LAST UPDATE 1998/07/18


『 その5-8 』



 ■ プログラムの実行

 実はこのプログラムにはまだ欠陥があった。お気づきであろうか。オブジェクトを移動しているときにファイルによって移動量が定まらないことである。最初にロードし表示していた玉は直径が約0.8なのである。Move_R命令では移動量を0.1にしてあった。サイズの大きなXファイルを表示しているときは、移動ボタンを押しても少しずつしか動かないし、小さなファイルを表示しているときには、動きすぎる。やはりオブジェクトの大きさに合せた移動量を設定しなければならないようである。それに便利な命令が用意されている。標準モジュールJmainBのGeneralのDeclarationsを見てもらいたい。

    GetObjMinMax(ID&, Obj As MinMax)
がそれである。同時にMinMaxの定義部分もチェックしておこう。この命令を実行するとXYZ成分それぞれの最大座標と最小座標を得ることができる。 では、標準モジュールで新しく変数を宣言し(図1)、Com_StartのClickイベント内でファイルをロードし終わり表示も終わった場所、つまりDX_Drawのあとに次のコードを追加しよう。(図2) それから、「←」「↑」「↓」「→」ボタンの移動命令Move_Rの0.1を全てMoveValに書き換えよう。


図1:変数の宣言 図2:移動量の計算


 ■ (再び)プログラムの実行

 これで、オブジェクトサイズが違っても移動量が変わらないようになったのである。今度は、何かを表示したままの状態で、別のアプリケーションを起動し、ビューワーが隠れるようにウインドウを重ねてみてほしい。そして再びビューワーを一番上にしてみると…「ぼわ~ん(完璧と思っていた自信が爆発した音)」
 せっかく表示されていたオブジェクトが消えたままもしくは欠けたままで、再描画されない。プログラムというのはなかなか完璧に動かないものである。誰かが昔言ったものである。「プログラムというのは、あなたの思った通りには動かない。しかし、あなたの作った通りには動いているのである。」
 DirectX は Windows の表示に関する面倒な手続きをかなり飛ばして、直接画面に描画するというシステムである。だからして、表示速度が速い。DirectX にとってウインドウの重なり具合などというのは知ったことではないのである。だから、そういうことが起こった場合は、プログラマーの手によってその面倒を見てあげなくてはならない。
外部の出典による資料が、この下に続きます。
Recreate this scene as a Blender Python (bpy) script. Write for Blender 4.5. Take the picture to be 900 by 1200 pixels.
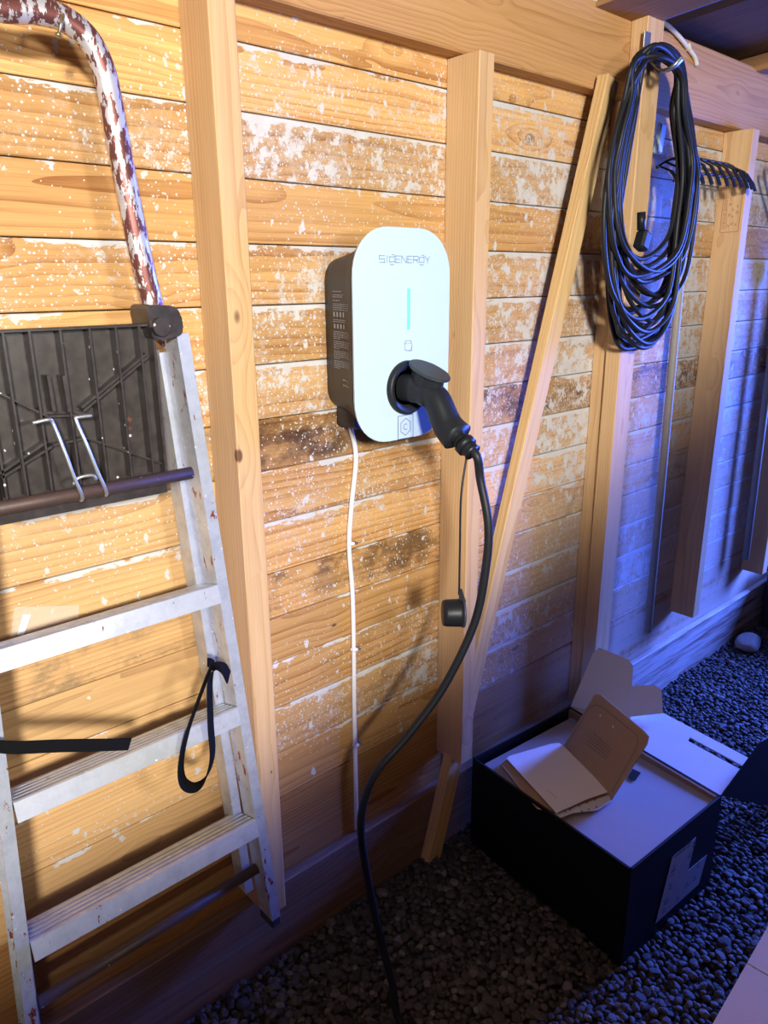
import bpy, bmesh, math, random
import numpy as np
from mathutils import Vector, Matrix, Euler
random.seed(7)
sc = bpy.context.scene
for o in list(bpy.data.objects): bpy.data.objects.remove(o)
COL = sc.collection
PI = math.pi

# ------------------------------------------------------------------ camera
# world: X runs along the plank wall, Y into the wall (plank face at 0.02), Z up, camera above the origin side
FPX = 882.5; CX, CY = 450.0, 600.0
R = np.array([[0.742, -0.202, 0.639], [-0.670, -0.214, 0.711], [-0.007, -0.956, -0.294]])
def _cal():
    c = np.array([CX, CY]); vx = np.array([1475., 321.]); vz = np.array([470., 3465.])
    X = np.array([*(vx - c), FPX]); X /= np.linalg.norm(X)
    D = np.array([*(vz - c), FPX]); Z = -D / np.linalg.norm(D)
    Z = Z - X * np.dot(X, Z); Z /= np.linalg.norm(Z)
    return np.array([X, np.cross(Z, X), Z])
R = _cal()
CAM = np.array([0.0, -1.193, 1.5])
cd = bpy.data.cameras.new('camera'); cam = bpy.data.objects.new('camera', cd); COL.objects.link(cam)
cd.sensor_fit = 'HORIZONTAL'; cd.sensor_width = 36.0; cd.lens = 36.0 * FPX / 900.0
cd.clip_start = 0.02; cd.clip_end = 200
m = Matrix.Identity(4)
for i in range(3):
    m[i][0] = R[i, 0]; m[i][1] = -R[i, 1]; m[i][2] = -R[i, 2]; m[i][3] = CAM[i]
cam.matrix_world = m
sc.camera = cam

# ------------------------------------------------------------------ world, lights, exposure
sc.view_settings.view_transform = 'Standard'; sc.view_settings.look = 'None'
sc.view_settings.gamma = 1.0; sc.view_settings.use_curve_mapping = False
sc.view_settings.exposure = 0.0
w = bpy.data.worlds.new('dusk'); sc.world = w; w.use_nodes = True
bg = w.node_tree.nodes['Background']
bg.inputs[0].default_value = (0.06, 0.10, 0.55, 1); bg.inputs[1].default_value = 1.0

def spot(name, loc, target, angle, energy, color, size, blend):
    l = bpy.data.lights.new(name, 'SPOT'); o = bpy.data.objects.new(name, l); COL.objects.link(o)
    l.energy = energy; l.color = color; l.shadow_soft_size = size; l.spot_size = angle; l.spot_blend = blend
    o.location = loc; o.rotation_euler = (Vector(target) - Vector(loc)).to_track_quat('-Z', 'Y').to_euler()
    return o
def area(name, loc, target, sx, sy, energy, color):
    l = bpy.data.lights.new(name, 'AREA'); o = bpy.data.objects.new(name, l); COL.objects.link(o)
    l.shape = 'RECTANGLE'; l.size = sx; l.size_y = sy; l.energy = energy; l.color = color
    o.location = loc; o.rotation_euler = (Vector(target) - Vector(loc)).to_track_quat('-Z', 'Y').to_euler()
    return o
# work lamp standing behind the photographer, tilted upwards
spot('work_lamp', (0.45, -1.75, 1.60), (0.46, 0.02, 2.32), math.radians(113), 53, (1.0, 0.965, 0.92), 0.075, 0.16)
spot('warm_fill', (-1.0, -3.2, 2.15), (-0.4, 0.02, 3.5), math.radians(104), 900, (1.0, 0.965, 0.92), 0.16, 0.16)  # added fill spot, evens out the falloff along the wall
# dusk light coming through the open garage door on the right
dl = area('door_daylight', (4.7, -0.86, 1.30), (2.7, -0.20, 0.25), 0.8, 1.2, 205, (0.075, 0.16, 1.0)); dl.data.spread = math.radians(115)

# ------------------------------------------------------------------ pixel helpers (a photo pixel -> point on a real plane)
def ray(px, py): return R @ np.array([px - CX, py - CY, FPX])
def W(px, py, Y=0.0):
    d = ray(px, py); return Vector(CAM + d * ((Y - CAM[1]) / d[1]))
def G(px, py, z=0.0):
    d = ray(px, py); return Vector(CAM + d * ((z - CAM[2]) / d[2]))
def XP(px, py, x):
    d = ray(px, py); return Vector(CAM + d * (x / d[0]))
def PL(px, py, p, n):
    d = Vector(ray(px, py)); c = Vector(CAM); n = Vector(n)
    return c + d * ((Vector(p) - c).dot(n) / d.dot(n))
def proj(p):
    d = R.T @ (np.array(p, float) - CAM); return CX + FPX * d[0] / d[2], CY + FPX * d[1] / d[2], d[2]

# ------------------------------------------------------------------ node helpers
class NT:
    def __init__(s, name):
        s.m = bpy.data.materials.new(name); s.m.use_nodes = True; s.t = s.m.node_tree
        s.b = s.t.nodes['Principled BSDF']; s.out = s.t.nodes['Material Output']
    def n(s, typ, **kw):
        nd = s.t.nodes.new(typ)
        for k, v in kw.items():
            if k.startswith('i_'):
                nd.inputs[int(k[2:])].default_value = v
            else: setattr(nd, k, v)
        return nd
    def l(s, a, b): s.t.links.new(a, b)
    def put(s, v, sock):
        if isinstance(v, (int, float)): sock.default_value = v
        elif isinstance(v, (tuple, list)): sock.default_value = tuple(v) if len(v) == len(sock.default_value) else (*v, 1)
        else: s.l(v, sock)
    def math(s, op, a, b=0.0, c=0.0, clamp=False):
        nd = s.n('ShaderNodeMath', operation=op, use_clamp=clamp)
        s.put(a, nd.inputs[0]); s.put(b, nd.inputs[1]); s.put(c, nd.inputs[2]); return nd.outputs[0]
    def vmath(s, op, a, b=(0, 0, 0)):
        nd = s.n('ShaderNodeVectorMath', operation=op); s.put(a, nd.inputs[0]); s.put(b, nd.inputs[1]); return nd.outputs[0]
    def scale(s, v, f):
        return s.vmath('MULTIPLY', v, f)
    def noise(s, v, sc, det=3, rough=0.55, dist=0.0, color=False):
        nd = s.n('ShaderNodeTexNoise'); s.put(v, nd.inputs['Vector']); nd.inputs['Scale'].default_value = sc
        nd.inputs['Detail'].default_value = det; nd.inputs['Roughness'].default_value = rough; nd.inputs['Distortion'].default_value = dist
        return nd.outputs['Color' if color else 'Fac']
    def vor(s, v, sc, rnd=1.0):
        nd = s.n('ShaderNodeTexVoronoi'); s.put(v, nd.inputs['Vector']); nd.inputs['Scale'].default_value = sc
        nd.inputs['Randomness'].default_value = rnd; return nd
    def ss(s, v, a, b):   # smoothstep 0..1
        nd = s.n('ShaderNodeMapRange', interpolation_type='SMOOTHSTEP'); s.put(v, nd.inputs[0])
        s.put(a, nd.inputs[1]); s.put(b, nd.inputs[2]); return nd.outputs[0]
    def mix(s, f, a, b):
        nd = s.n('ShaderNodeMix', data_type='RGBA'); s.put(f, nd.inputs[0]); s.put(a, nd.inputs[6]); s.put(b, nd.inputs[7]); return nd.outputs[2]
    def ramp(s, v, stops):
        nd = s.n('ShaderNodeValToRGB'); s.l(v, nd.inputs[0]); e = nd.color_ramp.elements
        e[0].position, e[0].color = stops[0][0], (*stops[0][1], 1); e[1].position, e[1].color = stops[-1][0], (*stops[-1][1], 1)
        for p, c in stops[1:-1]:
            x = e.new(p); x.color = (*c, 1)
        return nd.outputs[0]
    def bump(s, h, strength, dist=0.002):
        nd = s.n('ShaderNodeBump'); s.put(h, nd.inputs['Height']); nd.inputs['Strength'].default_value = strength
        nd.inputs['Distance'].default_value = dist; s.l(nd.outputs[0], s.b.inputs['Normal'])
    def obj(s): return s.n('ShaderNodeTexCoord').outputs['Object']
    def pos(s): return s.n('ShaderNodeNewGeometry').outputs['Position']
    def info(s): return s.n('ShaderNodeObjectInfo')
    def sep(s, v):
        nd = s.n('ShaderNodeSeparateXYZ'); s.l(v, nd.inputs[0]); return nd.outputs
    def comb(s, x, y, z):
        nd = s.n('ShaderNodeCombineXYZ'); s.put(x, nd.inputs[0]); s.put(y, nd.inputs[1]); s.put(z, nd.inputs[2]); return nd.outputs[0]
    def col(s, c, rough=0.6, metal=0.0):
        s.put(c, s.b.inputs['Base Color']); s.put(rough, s.b.inputs['Roughness']); s.put(metal, s.b.inputs['Metallic'])
        return s.m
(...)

 フォームのピクチャーボックスをダブルクリックしよう。すると pic の Click イベントが表示される。今度はそのイベントリストを開いてみよう。これは、ピクチャーボックスがサポートしている全イベントの一覧である。一番下の方に Paint というイベントがあるではないか。ここでおもむろにヘルプを開いてキーワードに Paint と打ち込むすると一番上に「オブジェクトが移動または拡大された、あるいはそのオブジェクトを隠していたウィンドウが移動した結果として、オブジェクトの一部または全部が画面に表示されたときに発生します。」となっている。これは使える。ようするにピクチャーボックスの表示状態に何か変化があったときに発生するイベントで、ウインドウの順番が変わったときなどにも発生する。
 ということで、ここに Call Dx_Draw の1行を書き込んでやる。これで、表示状態に変化が起こったときに再描画が行われるようになり、ようやくXファイルビューワーの完成である。めでたしめでたし。

 ■ VBの学習法

 実はこのVBというアプリはヘルプが充実しているのである。Paint イベントを探したときのような方法で、ヘルプを使ってひたすら関係のありそうなキーワードを調べまくるのである。例えばヘルプのキーワードに listbox と入力してみる。するとそれに関する一般的な説明が表示される。それから、関連項目、プロパティー、メソッド、イベントなどリストボックスで使用可能なものについて調べることができる。さらに運が良ければ使用例というサンプルプログラムが載っていたりする。VBという言語が持っている命令数は膨大な数に上る。それら全てを一気に覚えようと試みるのは暴挙なのである。VBの学習本を買いまくるのも手かもしれないが、全てを網羅するような本は分厚くて読む気になれないはずである。
 私がVBを覚えた方法というのは、既にある程度使い方を知っていたプログラマーに30分程度取っ掛かり部分の基礎を習った。そのあとはひたすらヘルプファイルとの戦いであった。そのうちに、ヘルプの上手な使い方というのを自分なりに発見し、現在に至っているが、今でもヘルプはプログラミングに欠かせない大切なお友達である。
 プログラマーは学者ではない。だから作りたいプログラムが「とりあえず」動けばOKで細かいことは気にせずに、前進するのである。